The bottom line here is spirituality. Would we let the legalism get in the way of one’s spirituality? Will God hold it against us for following one of His Bishops? Its not like I broke Canon Law in contempt of the Church. At the end of the day, I am still following the Church, since it is still one Church.

Well, we had nothing in our diocesan paper OR our bulletin exempting us from this. Maybe it depends on what area of the country you live in (I live in the West).

So, I diid choose to keep the Lenten Fast (not much of meat eater anyway).

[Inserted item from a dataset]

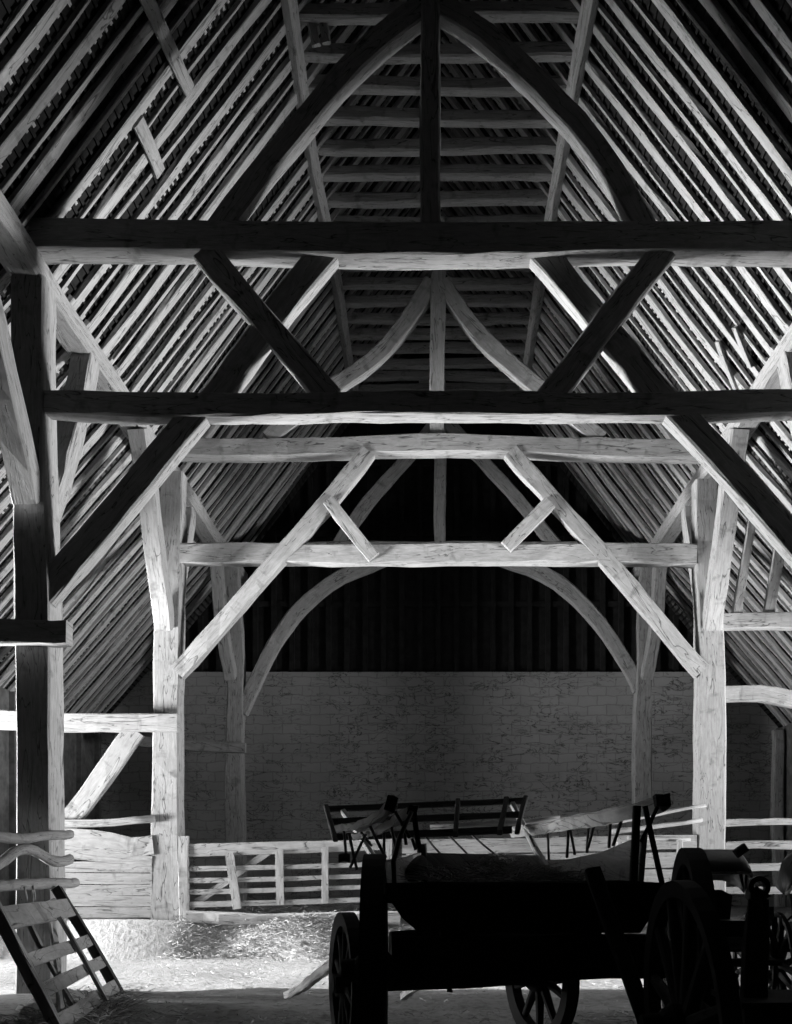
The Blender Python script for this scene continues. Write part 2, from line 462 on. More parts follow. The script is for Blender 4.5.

But I was upset that our diocesan paper that is published each Friday chose not to say one word about this feast. Last week it ignored the Feast of St. Joseph, so I emailed them expressing my disappointment.

To tell you the truth, fasting from surfing on the computer, fasting from most TV programs and listening to music is far harder for me then abstaining from meat.

I didn’t eat any meat yesterday. I just observed it like any other Lenten Friday.

For whatever it’s worth now, the Code of Canon Law has universal application (within the Latin Rite) for the worldwide Church, so it doesn’t depend on your area or on what is printed in your bulletin. The Canon says, “Can. 1251 Abstinence from meat, or from some other food as determined by the Episcopal Conference, is to be observed on all Fridays, unless a solemnity should fall on a Friday.” Therefore there was no Friday abstinence to be observed at all yesterday. Of course, everyone’s free to not eat meat if they don’t want to. Neither did I, as it turns out, though I didn’t particularly plan it that way.

Just a comment. While its wonderful that we consciously abstain and fast during Lent to remind us of things more necessary than food, its also good to consciously not-fast during such Feasts/Solemnities to remind us that it is indeed a special day.

Just my 2 cents.

It was kind of funny; several of my coworkers who are Catholic know that I am in RCIA (and are super-excited about it) and one of them came over to my cubicle on Friday morning to ask if I knew that abstinence was lifted because it was a Solemnity. I guess they had it printed in their bulletin, and she mentioned that she didn’t think it was common knowledge.